Citing review texts, publisher etc., referring to the writers by name (even if by firstnames), sticking to prescribed four pages limit (that took care of f, h, x), displaying some familiarity with contemporary poetic and critical issues, balancing (wanting to) praise and misgiving, taking the role of representing literature on behalf of an implied intelligent informed wider reading community, signing off with the integrity of my own proper name; viz: DR JOHN GERAETS. Other conventions may have been flouted. During the final rechecking (another convention) of the draft I am enjoying Chris Knox on CD and rereading Derrida’s ‘Signature Event Context’. Amazing how writing thinking writing thinking, indeed so.

note

[1] ‘How-or-Whether New Poems Mean’, A Brief Description of the Whole World 3 (June 1996), ed.
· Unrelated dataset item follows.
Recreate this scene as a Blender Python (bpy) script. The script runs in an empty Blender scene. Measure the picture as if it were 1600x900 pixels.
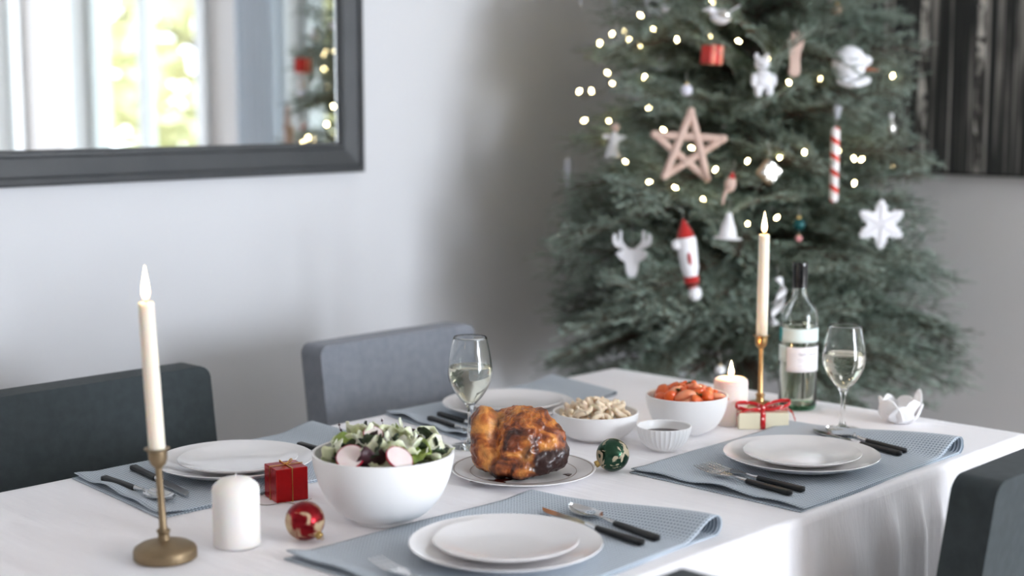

Alan Loney, Auckland, pp. 62-65. The books considered are Loney’s The erasure tapes and Michele Leggott’s DIA, both published by Auckland University Press in 1994. The piece was written in Japan and originally accepted to appear in the online magazine taproot (USA). It was an interesting prospect to write in a somewhat circuitous manner about two innovative New Zealand poets for an American audience, and I take this chance to express appreciation to editor Luigi-Bob Drake. However, taproot folded and as a result the two poets were repatriated. The four pages referred to is the limit placed on invited contributors to A Brief Description of the Whole World by founding editor Alan Loney, coincidentally one of the two subject poets of the review.